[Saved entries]
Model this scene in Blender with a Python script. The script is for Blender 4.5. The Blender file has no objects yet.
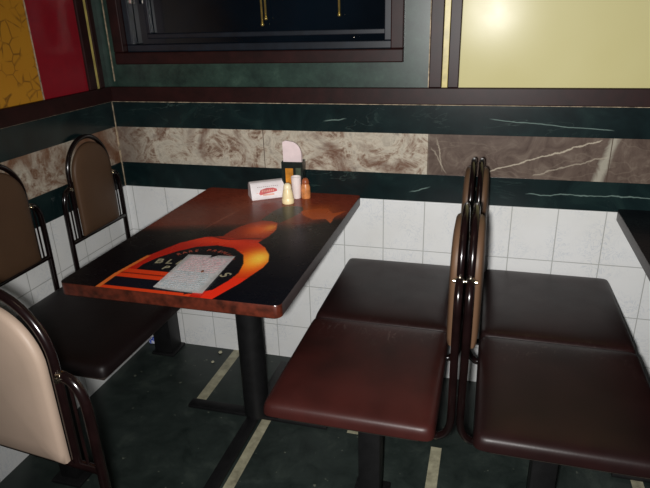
import bpy, bmesh, math, random
from mathutils import Vector, Matrix
PI = math.pi
sc = bpy.context.scene
col = sc.collection

# ------------------------------------------------------------------ camera
CAM = Vector((0.2101, -2.041, 1.413))
RT = Vector((0.96252225, 0.26955143, -0.02988211))
UP = Vector((-0.07428826, 0.36801959, 0.92684564))
FW = Vector((-0.26082977, 0.88988966, -0.37425155))
cd = bpy.data.cameras.new('camera'); cam = bpy.data.objects.new('camera', cd); col.objects.link(cam)
cd.sensor_fit = 'HORIZONTAL'; cd.sensor_width = 36.0; cd.lens = 575.14 / 650 * 36.0; cd.clip_start = 0.05
m = Matrix((( RT.x, UP.x, -FW.x), (RT.y, UP.y, -FW.y), (RT.z, UP.z, -FW.z))).to_4x4()
m.translation = CAM; cam.matrix_world = m
sc.camera = cam

# ------------------------------------------------------------------ light
w = bpy.data.worlds.new('world'); sc.world = w; w.use_nodes = True
w.node_tree.nodes['Background'].inputs[0].default_value = (0.8, 0.88, 1.0, 1)
w.node_tree.nodes['Background'].inputs[1].default_value = 0.016
# the camera's flash
fd = bpy.data.lights.new('flash', 'SPOT'); fl = bpy.data.objects.new('flash', fd); col.objects.link(fl)
fd.energy = 152; fd.shadow_soft_size = 0.022; fd.spot_size = math.radians(122); fd.spot_blend = 1.0
fd.color = (1.0, 0.98, 0.96)
fl.location = CAM + Vector((-0.035, 0.0, -0.03))
fl.rotation_euler = (Vector((0.05, 0.0, 0.66)) - fl.location).to_track_quat('-Z', 'Y').to_euler()
# weak warm ceiling lamp of the dining room
ad = bpy.data.lights.new('ceiling_lamp', 'AREA'); al = bpy.data.objects.new('ceiling_lamp', ad); col.objects.link(al)
ad.energy = 0.8; ad.shape = 'DISK'; ad.size = 0.5; ad.color = (1.0, 0.80, 0.55)
al.location = (-0.1, -1.7, 2.7)

sc.view_settings.view_transform = 'Standard'; sc.view_settings.look = 'None'
sc.view_settings.gamma = 1.0; sc.view_settings.use_curve_mapping = False
sc.view_settings.exposure = 0.15

# ------------------------------------------------------------------ helpers
def s2l(c):
    return tuple(((v/255)/12.92 if v/255 <= .04045 else ((v/255+.055)/1.055)**2.4) for v in c)
def rgba(c): return (*s2l(c), 1)

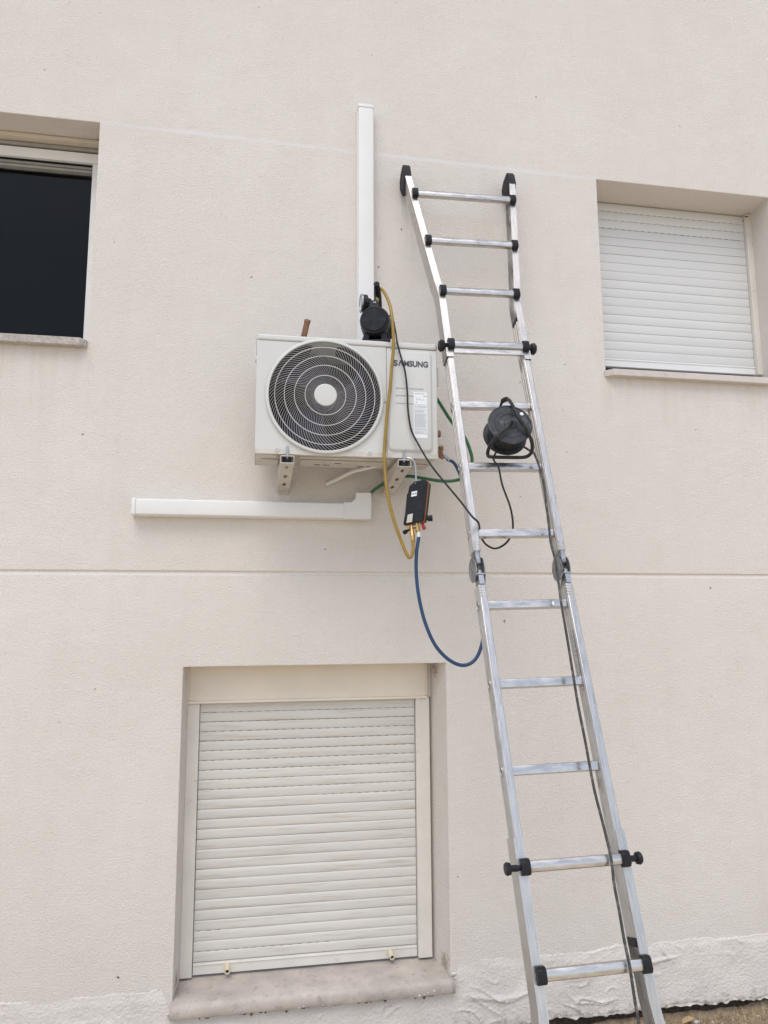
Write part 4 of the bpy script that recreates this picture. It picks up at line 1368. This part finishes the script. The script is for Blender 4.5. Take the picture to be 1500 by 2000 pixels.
bz.tube([mp(-0.030, -H2 + 0.004, -0.010), mp(-0.030, -H2 - 0.014, -0.010), mp(0.02, -H2 - 0.016, -0.010), mp(0.02, -H2 + 0.004, -0.010)], 0.006, 8)
bz.build('brass_ports', M['brass'], mf, angle=30)
hk = MB()
hkp = smooth_pts([(0.6420, -0.395, 2.5890), (0.6550, -0.414, 2.5920), (0.6720, -0.420, 2.5880), (0.6860, -0.424, 2.5740), (0.6905, -0.428, 2.5450), (0.6905, -0.432, 2.5080), (0.6890, -0.436, 2.4820), (0.6840, -0.440, 2.4750)], 6)
hk.tube(hkp, 0.0042, 8)
hk.build('hook', M['zinc'], mf)

# ------------------------------------------------------------------ ladder
H0 = V((1.0571, -0.6949, 2.1002))
EX = V((0.9997, -0.0128, 0.0200)).normalized()
UL = V((-0.0200, 0.3072, 0.9514)).normalized()
UU = V((-0.0210, 0.2830, 0.9589)).normalized()
NL = EX.cross(UL).normalized()
NU = EX.cross(UU).normalized()
SP, GAP, W_IN = 0.3052, 0.1513, 0.1619
PU, PL = 1.0576, 1.0662
def LP(a, v, n):
    if v >= 0:
        return H0 + EX * a + UU * v + NU * n
    return H0 + EX * a + UL * v + NL * n
def lbox(mb, a0, a1, v0, v1, n0, n1):
    up_ = v0 >= 0
    U_, N2 = (UU, NU) if up_ else (UL, NL)
    c = H0 + EX * ((a0 + a1) / 2) + U_ * ((v0 + v1) / 2) + N2 * ((n0 + n1) / 2)
    mb.obox(c, (EX, U_, N2), (abs(a1 - a0) / 2, abs(v1 - v0) / 2, abs(n1 - n0) / 2))
foot_z = -0.0
ladder = thing('ladder', (1.09, -1.37, 0.0), 'tall hinged aluminium ladder leaning against the wall', 'ladder')
RO_, RI = 0.1925, 0.1635            # inner section rails: outer and inner faces
NF, NB = 0.020, -0.046
def rail(name, up_, s, v0, v1):
    m = MB()
    a0, a1 = s * RI, s * RO_
    lbox(m, a0, a1, v0, v1, NB, NF)
    ra = m.build(name, M['alu'], ladder, bevel=0.003)
    rb_ = MB()                    # extruded ribs on front and side faces
    sg = 1
    for q in (0.25, 0.5, 0.75):
        aa = a0 + (a1 - a0) * q
        lbox(rb_, aa - 0.0011, aa + 0.0011, v0 + 0.002, v1 - 0.002, NF, NF + 0.0012)
    for q in (-0.034, -0.013, 0.010):
        for face, d in ((a0, -s), (a1, s)):
            lbox(rb_, face, face + d * 0.0014, v0 + 0.002, v1 - 0.002, q - 0.0035, q + 0.0035)
    rb_.build('rib', M['alu'], ra, smooth=False)
    return ra
for s in (-1, 1):
    rail('rail', True, s, 0.065, 1.215)
    rail('rail', False, s, -1.300, -0.075)
    # plugs closing the inner rails
    m = MB(); lbox(m, s * (RI - 0.001), s * (RO_ - 0.002), -1.326, -1.2995, NB + 0.004, NF - 0.002)
    m.build('rail_plug', M['black_plastic'], ladder, bevel=0.004)
    m = MB(); lbox(m, s * (RI - 0.001), s * (RO_ - 0.002), 1.2155, 1.240, NB + 0.004, NF - 0.002)
    m.build('rail_plug', M['black_plastic'], ladder, bevel=0.004)

# outer sections: C-channels sliding on the inner rails, flaring towards their ends
OO, OI, ONF, ONB = 0.1980, 0.1660, 0.0255, -0.0510
def c_channel(name, pts, s):
    """pts: list of (v, lateral shift) along the rail"""
    prof = [(OI, ONF), (OO, ONF), (OO, ONB), (OI, ONB), (OI, ONB + 0.0026), (OO - 0.0026, ONB + 0.0026), (OO - 0.0026, ONF - 0.0026), (OI, ONF - 0.0026)]
    m = MB()
    rings = [[LP(s * (a + sh), v, n) for a, n in prof] for v, sh in pts]
    k = len(prof)
    for i in range(len(rings) - 1):
        m.add(rings[i] + rings[i + 1], [(q, (q + 1) % k, k + (q + 1) % k, k + q) for q in range(k)])
    m.add(rings[0], [tuple(range(k))])
    m.add(rings[-1], [tuple(range(k))[::-1]])
    o = m.build(name, M['alu'], ladder, angle=30)
    bmx = bmesh.new(); bmx.from_mesh(o.data)
    bmesh.ops.remove_doubles(bmx, verts=bmx.verts, dist=1e-5)
    bmesh.ops.recalc_face_normals(bmx, faces=bmx.faces)
    bmx.to_mesh(o.data); bmx.free()
    o.data.set_sharp_from_angle(angle=R(30))
    g = MB()
    for i in range(len(pts) - 1):
        (v0, s0), (v1, s1) = pts[i], pts[i + 1]
        for q in range(6):
            a = OI + 0.004 + (OO - OI - 0.008) * q / 5
            A = [LP(s * (a + s0 + d), v0, ONF) for d in (-0.0009, 0.0009)]
            B = [LP(s * (a + s1 + d), v1, ONF) for d in (-0.0009, 0.0009)]
            N2 = NU if v0 >= 0 else NL
            g.prism([A[0], A[1], B[1], B[0]], [p + N2 * 0.0012 for p in (A[0], A[1], B[1], B[0])])
    g.build('rib', M['alu'], o, smooth=False)
    return o
v3 = PU + SP                       # the flare starts at the second outer rung
FL = 0.118
up_pts = [(PU - 0.062, 0.0), (v3 - 0.04, 0.0), (v3 + 0.02, 0.005), (v3 + 0.06, 0.013), (2.125, 0.013 + FL * (2.125 - v3 - 0.06))]
w3 = -(PL + 1.45 * SP)
lo_pts = [(-(PL - 0.090), 0.0), (w3 + 0.04, 0.0), (w3 - 0.02, 0.005), (w3 - 0.06, 0.013), (-2.19, 0.013 + FL * (2.19 + w3 - 0.06))]
def shift_at(pts, v):
    for i in range(len(pts) - 1):
        (v0, s0), (v1, s1) = pts[i], pts[i + 1]
        if min(v0, v1) <= v <= max(v0, v1):
            return s0 + (s1 - s0) * (v - v0) / (v1 - v0)
    return pts[-1][1]
for s in (-1, 1):
    c_channel('outer_rail', up_pts, s)
    c_channel('outer_rail', lo_pts, s)
    # rubber tips resting on the wall
    sh = shift_at(up_pts, 2.11)
    t = MB()
    tip = [(2.085, ONF - 0.004), (2.105, ONF + 0.004), (2.160, ONF + 0.004), (2.185, ONF - 0.008), (2.186, ONB + 0.01), (2.165, ONB - 0.030), (2.120, ONB - 0.040), (2.060, ONB - 0.014), (2.035, ONB + 0.004)]
    t.prism([LP(s * (OI + sh - 0.003) , v, n) for v, n in tip], [LP(s * (OO + sh + 0.004), v, n) for v, n in tip])
    t.build('rubber_tip', M['dusty_rubber'], ladder, bevel=0.006, seg=3, bang=25)
    t = MB()
    sh = shift_at(lo_pts, -2.17)
    z_end = -2.165
    tip = [(-2.155, ONF + 0.004), (-2.155, ONB - 0.004), (-2.195, ONB - 0.012), (-2.222, ONB - 0.010), (-2.200, ONF + 0.010)]
    t.prism([LP(s * (OI + sh - 0.005), v, n) for v, n in tip], [LP(s * (OO + sh + 0.006), v, n) for v, n in tip])
    t.build('rubber_foot', M['dusty_rubber'], ladder, bevel=0.005, seg=2)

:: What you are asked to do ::
Count the lines of the material that include the word "this", then report only the total.

:: Result ::
2